## Provided information
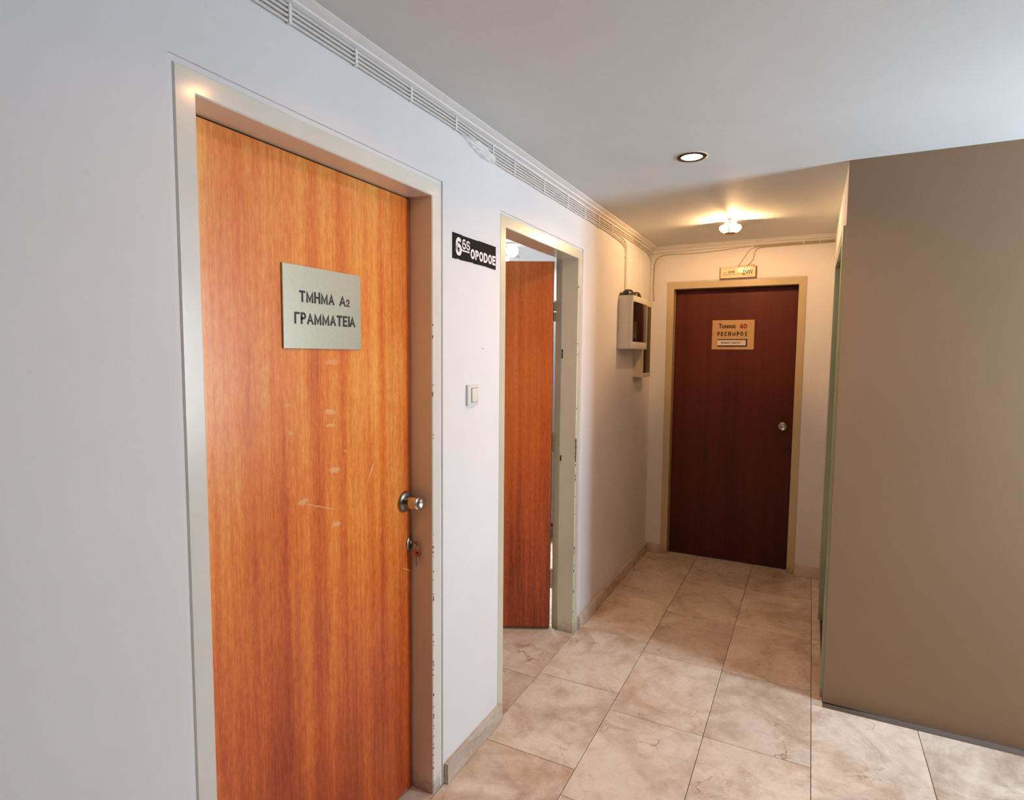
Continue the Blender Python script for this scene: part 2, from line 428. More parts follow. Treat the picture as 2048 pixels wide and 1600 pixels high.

...

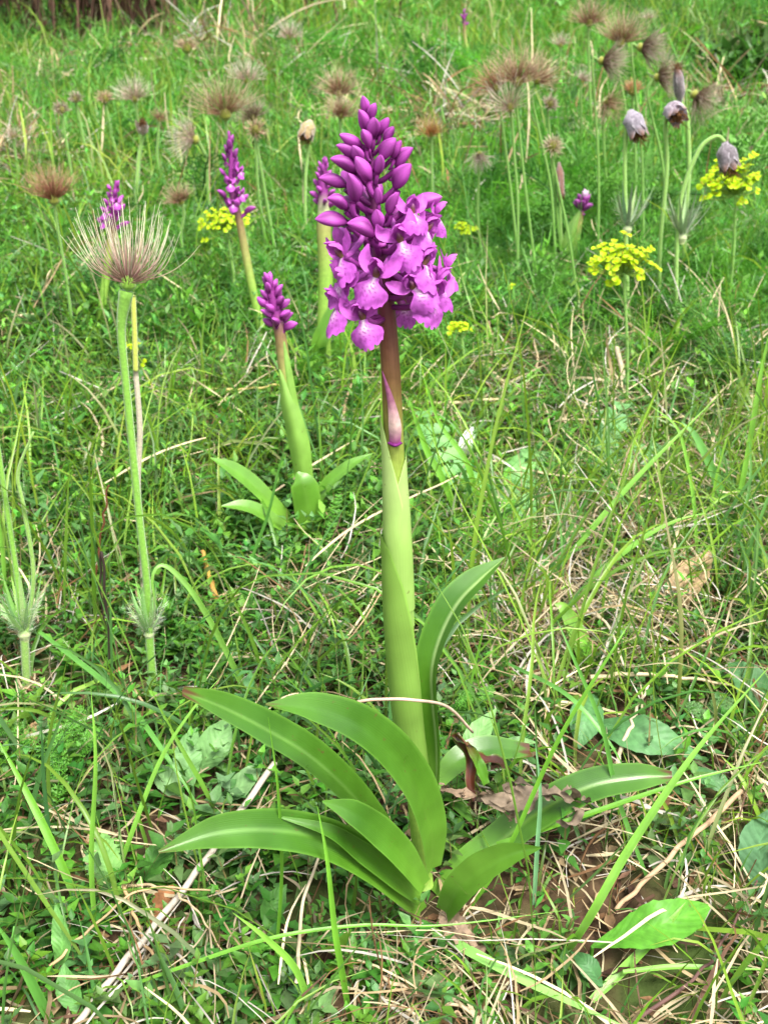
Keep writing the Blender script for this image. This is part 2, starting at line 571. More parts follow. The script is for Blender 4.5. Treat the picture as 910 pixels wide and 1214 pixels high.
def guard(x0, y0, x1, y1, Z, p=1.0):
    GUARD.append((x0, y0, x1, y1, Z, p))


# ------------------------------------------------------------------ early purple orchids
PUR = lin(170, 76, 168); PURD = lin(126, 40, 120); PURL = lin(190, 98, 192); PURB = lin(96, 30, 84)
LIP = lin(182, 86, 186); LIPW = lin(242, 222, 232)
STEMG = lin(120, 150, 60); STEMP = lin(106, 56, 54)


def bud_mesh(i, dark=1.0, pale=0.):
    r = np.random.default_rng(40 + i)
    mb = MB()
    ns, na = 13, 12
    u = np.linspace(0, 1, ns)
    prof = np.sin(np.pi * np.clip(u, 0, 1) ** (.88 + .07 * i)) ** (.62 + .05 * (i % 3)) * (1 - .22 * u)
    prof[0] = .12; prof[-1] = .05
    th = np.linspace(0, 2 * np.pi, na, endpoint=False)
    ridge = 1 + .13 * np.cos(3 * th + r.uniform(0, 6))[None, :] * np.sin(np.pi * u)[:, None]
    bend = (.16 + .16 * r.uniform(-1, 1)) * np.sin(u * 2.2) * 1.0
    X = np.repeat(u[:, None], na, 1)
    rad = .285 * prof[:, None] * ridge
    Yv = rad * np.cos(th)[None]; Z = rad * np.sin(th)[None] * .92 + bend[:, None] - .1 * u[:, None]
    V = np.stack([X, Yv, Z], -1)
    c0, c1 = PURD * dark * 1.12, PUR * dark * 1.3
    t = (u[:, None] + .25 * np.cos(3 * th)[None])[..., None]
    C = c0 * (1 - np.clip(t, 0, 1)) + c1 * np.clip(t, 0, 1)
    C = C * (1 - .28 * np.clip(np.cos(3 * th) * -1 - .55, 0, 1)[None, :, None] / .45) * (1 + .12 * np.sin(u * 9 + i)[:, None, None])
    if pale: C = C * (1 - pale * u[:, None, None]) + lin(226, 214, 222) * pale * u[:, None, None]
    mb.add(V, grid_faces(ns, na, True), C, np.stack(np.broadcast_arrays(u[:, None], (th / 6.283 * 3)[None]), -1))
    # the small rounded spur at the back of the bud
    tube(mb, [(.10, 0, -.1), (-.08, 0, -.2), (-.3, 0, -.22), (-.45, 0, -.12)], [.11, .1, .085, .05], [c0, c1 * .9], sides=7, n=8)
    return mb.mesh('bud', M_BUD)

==

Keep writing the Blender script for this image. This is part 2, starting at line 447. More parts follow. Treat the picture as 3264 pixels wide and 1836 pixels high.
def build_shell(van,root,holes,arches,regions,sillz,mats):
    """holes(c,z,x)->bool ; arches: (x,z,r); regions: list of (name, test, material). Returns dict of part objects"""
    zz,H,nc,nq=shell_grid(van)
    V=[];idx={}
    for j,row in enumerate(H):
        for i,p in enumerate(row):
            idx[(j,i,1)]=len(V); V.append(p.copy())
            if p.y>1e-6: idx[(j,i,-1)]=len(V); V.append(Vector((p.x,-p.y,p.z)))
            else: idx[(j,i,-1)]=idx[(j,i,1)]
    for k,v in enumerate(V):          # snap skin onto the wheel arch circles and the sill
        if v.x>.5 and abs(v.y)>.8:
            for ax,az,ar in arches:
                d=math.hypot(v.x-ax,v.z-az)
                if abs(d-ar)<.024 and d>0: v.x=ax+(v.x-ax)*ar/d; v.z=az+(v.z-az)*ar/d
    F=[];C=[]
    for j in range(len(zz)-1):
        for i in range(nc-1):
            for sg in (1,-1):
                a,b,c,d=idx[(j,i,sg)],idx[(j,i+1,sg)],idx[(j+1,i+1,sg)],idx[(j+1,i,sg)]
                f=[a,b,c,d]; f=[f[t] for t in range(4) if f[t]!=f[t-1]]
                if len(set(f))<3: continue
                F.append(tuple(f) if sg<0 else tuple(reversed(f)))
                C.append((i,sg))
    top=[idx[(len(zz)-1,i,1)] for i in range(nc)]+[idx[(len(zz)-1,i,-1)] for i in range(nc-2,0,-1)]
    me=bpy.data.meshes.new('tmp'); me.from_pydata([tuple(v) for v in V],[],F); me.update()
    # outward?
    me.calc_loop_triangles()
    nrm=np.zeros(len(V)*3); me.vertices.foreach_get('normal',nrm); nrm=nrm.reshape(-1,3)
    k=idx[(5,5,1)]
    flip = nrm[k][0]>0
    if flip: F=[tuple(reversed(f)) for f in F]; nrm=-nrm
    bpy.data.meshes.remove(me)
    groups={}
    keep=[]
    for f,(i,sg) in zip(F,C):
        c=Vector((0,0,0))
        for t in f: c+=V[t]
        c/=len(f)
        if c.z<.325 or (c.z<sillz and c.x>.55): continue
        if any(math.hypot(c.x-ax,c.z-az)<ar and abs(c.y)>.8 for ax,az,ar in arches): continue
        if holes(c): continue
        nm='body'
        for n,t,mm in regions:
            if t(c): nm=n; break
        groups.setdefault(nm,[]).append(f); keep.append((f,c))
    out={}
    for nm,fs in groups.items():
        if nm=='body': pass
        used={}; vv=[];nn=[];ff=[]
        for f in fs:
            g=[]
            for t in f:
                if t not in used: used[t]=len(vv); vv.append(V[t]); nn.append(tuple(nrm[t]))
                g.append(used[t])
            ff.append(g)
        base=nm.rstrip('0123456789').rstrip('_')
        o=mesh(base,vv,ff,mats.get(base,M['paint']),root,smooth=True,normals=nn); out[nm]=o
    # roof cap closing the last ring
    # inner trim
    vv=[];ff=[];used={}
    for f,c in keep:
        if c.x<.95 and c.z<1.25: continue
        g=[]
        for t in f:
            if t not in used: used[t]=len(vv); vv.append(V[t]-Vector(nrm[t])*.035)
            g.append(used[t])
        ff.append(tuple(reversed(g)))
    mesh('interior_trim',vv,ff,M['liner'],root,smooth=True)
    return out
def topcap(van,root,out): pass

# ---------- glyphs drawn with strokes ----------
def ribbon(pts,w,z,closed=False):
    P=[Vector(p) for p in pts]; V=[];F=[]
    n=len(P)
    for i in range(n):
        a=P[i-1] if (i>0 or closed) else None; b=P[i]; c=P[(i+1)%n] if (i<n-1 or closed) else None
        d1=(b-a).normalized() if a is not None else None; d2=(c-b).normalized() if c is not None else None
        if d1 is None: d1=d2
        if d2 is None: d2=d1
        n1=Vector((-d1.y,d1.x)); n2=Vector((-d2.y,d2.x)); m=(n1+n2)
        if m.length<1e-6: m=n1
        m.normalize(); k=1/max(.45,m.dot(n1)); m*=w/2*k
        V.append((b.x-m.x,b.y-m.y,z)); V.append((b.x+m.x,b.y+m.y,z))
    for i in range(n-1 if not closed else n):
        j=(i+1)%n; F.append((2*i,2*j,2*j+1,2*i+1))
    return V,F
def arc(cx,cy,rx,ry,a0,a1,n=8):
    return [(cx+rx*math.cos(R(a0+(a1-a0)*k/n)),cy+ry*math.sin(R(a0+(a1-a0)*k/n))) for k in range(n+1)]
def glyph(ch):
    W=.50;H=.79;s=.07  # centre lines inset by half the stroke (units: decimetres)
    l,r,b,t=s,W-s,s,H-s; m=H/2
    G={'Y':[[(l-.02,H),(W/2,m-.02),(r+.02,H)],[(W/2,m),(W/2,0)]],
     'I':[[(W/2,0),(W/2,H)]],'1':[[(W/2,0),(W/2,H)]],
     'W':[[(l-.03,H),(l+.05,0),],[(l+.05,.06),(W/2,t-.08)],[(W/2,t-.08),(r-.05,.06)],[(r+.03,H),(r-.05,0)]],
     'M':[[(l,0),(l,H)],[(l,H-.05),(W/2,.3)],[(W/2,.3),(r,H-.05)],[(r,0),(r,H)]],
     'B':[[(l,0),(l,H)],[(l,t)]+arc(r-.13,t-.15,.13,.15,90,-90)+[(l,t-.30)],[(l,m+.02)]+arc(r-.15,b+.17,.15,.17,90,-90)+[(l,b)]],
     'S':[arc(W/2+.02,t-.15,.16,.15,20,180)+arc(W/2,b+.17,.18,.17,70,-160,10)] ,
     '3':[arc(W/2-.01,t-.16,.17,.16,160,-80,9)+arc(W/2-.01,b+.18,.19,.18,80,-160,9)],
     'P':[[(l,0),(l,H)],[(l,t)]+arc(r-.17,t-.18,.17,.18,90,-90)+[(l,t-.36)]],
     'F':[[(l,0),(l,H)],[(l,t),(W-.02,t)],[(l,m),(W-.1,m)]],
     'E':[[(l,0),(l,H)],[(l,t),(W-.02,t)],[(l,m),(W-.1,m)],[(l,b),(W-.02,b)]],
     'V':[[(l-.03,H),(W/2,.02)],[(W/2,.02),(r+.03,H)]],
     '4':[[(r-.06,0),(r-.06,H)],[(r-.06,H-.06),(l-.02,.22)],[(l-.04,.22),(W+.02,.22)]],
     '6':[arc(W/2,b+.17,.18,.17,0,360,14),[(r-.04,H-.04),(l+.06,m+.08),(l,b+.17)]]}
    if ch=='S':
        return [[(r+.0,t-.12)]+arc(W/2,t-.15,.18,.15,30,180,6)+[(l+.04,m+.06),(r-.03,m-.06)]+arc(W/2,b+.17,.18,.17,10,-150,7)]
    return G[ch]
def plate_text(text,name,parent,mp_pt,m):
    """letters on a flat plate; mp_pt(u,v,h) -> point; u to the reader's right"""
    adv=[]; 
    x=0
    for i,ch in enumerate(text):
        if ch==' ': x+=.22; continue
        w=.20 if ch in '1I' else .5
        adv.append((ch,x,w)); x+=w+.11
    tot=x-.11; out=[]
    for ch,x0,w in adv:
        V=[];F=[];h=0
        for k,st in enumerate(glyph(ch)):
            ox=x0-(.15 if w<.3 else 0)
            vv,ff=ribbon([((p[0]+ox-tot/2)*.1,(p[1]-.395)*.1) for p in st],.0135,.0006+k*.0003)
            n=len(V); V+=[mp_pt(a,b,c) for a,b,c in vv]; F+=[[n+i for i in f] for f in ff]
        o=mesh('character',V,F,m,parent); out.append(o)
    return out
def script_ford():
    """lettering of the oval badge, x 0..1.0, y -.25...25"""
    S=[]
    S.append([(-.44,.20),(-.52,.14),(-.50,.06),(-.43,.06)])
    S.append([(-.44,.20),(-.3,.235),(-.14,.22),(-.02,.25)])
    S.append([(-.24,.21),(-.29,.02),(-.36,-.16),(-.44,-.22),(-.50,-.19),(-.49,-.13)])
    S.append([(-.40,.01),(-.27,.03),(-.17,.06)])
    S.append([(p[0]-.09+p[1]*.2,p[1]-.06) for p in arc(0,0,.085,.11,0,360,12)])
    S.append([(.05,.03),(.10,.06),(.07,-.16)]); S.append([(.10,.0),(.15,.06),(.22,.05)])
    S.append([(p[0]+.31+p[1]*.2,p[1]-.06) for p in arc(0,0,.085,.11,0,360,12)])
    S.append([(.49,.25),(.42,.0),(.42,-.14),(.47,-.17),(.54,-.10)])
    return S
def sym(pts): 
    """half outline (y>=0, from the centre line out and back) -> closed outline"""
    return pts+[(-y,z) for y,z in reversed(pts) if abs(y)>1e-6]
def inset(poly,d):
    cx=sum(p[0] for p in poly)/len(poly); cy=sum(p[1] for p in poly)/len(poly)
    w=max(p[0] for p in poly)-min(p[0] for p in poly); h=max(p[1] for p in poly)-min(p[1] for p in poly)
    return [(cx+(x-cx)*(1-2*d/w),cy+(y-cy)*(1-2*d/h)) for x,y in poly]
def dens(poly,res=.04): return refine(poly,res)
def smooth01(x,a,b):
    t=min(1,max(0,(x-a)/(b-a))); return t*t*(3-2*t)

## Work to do
In the listing above, find the line containing "1214 pixels high." and the line containing "STEMG = lin(120, 150, 60);", then quote both, plus every line between them, exactly as written.

## Finished task
Keep writing the Blender script for this image. This is part 2, starting at line 571. More parts follow. The script is for Blender 4.5. Treat the picture as 910 pixels wide and 1214 pixels high.
def guard(x0, y0, x1, y1, Z, p=1.0):
    GUARD.append((x0, y0, x1, y1, Z, p))


# ------------------------------------------------------------------ early purple orchids
PUR = lin(170, 76, 168); PURD = lin(126, 40, 120); PURL = lin(190, 98, 192); PURB = lin(96, 30, 84)
LIP = lin(182, 86, 186); LIPW = lin(242, 222, 232)
STEMG = lin(120, 150, 60); STEMP = lin(106, 56, 54)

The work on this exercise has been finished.